Confronted with the reality that the criminal justice system had failed, the authorities released Lindy from prison within a week and announced that there would be a new inquiry into the child's death. In the lengthy report issued by Justice Trevor Morling, he discredited much of the original evidence and concluded that the case against the Chamberlains was insubstantial, and the verdicts were "unsafe". Several months later, the government of the Northern Territory enacted special legislation that allowed the Chamberlains to apply to the Criminal Appeals to have their convictions quashed. Finally, on September 15, 1988, the appellate court unanimously quashed the convictions.
In a third inquest held in 1995, the coroner returned an open finding, meaning the baby’s death was registered as “cause unknown” - a finding that will likely be overturned by a fourth inquest now underway before Coroner Elizabeth Morris. In that hearing, an investigator testified that between 1990 and 2011 there have been over two hundred documented attacks by dingoes on humans including three fatal attacks on children and fourteen other significant attacks.

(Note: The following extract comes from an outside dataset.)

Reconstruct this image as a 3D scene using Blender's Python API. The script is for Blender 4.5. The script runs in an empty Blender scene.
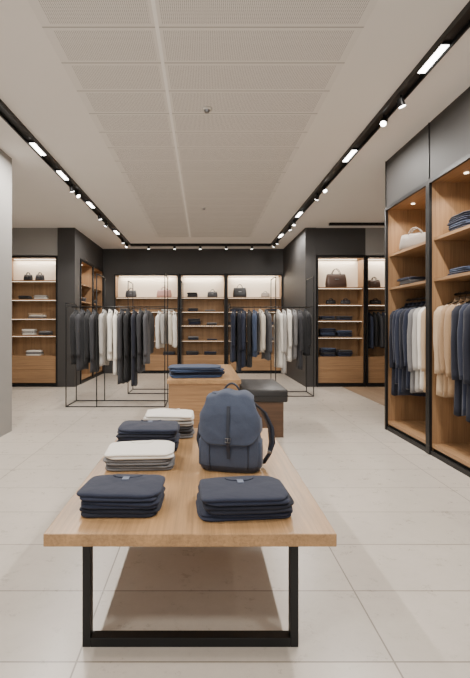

The lawyer assisting the coroner, Rex Wild, a former director of public prosecutions in the Northern Territory, has asked the court to "accept on the balance of probabilities that the dingo theory is the correct one."
Despite the evidence, there are still those who will continue to believe that Lindy Chamberlain-Creighton (now divorced and remarried) murdered her daughter. It is a sad commentary that the ignorance and prejudices of some allows them to afford a "presumption of innocence" to a wild dog but not to the devoted and loving mother of a newborn.
UPDATE June 12, 2012. The coroner has ruled that the cause of Azaria Chamberlain's death was "the result of being attacked and taken by a dingo." The death certificate will be changed to reflect this new finding.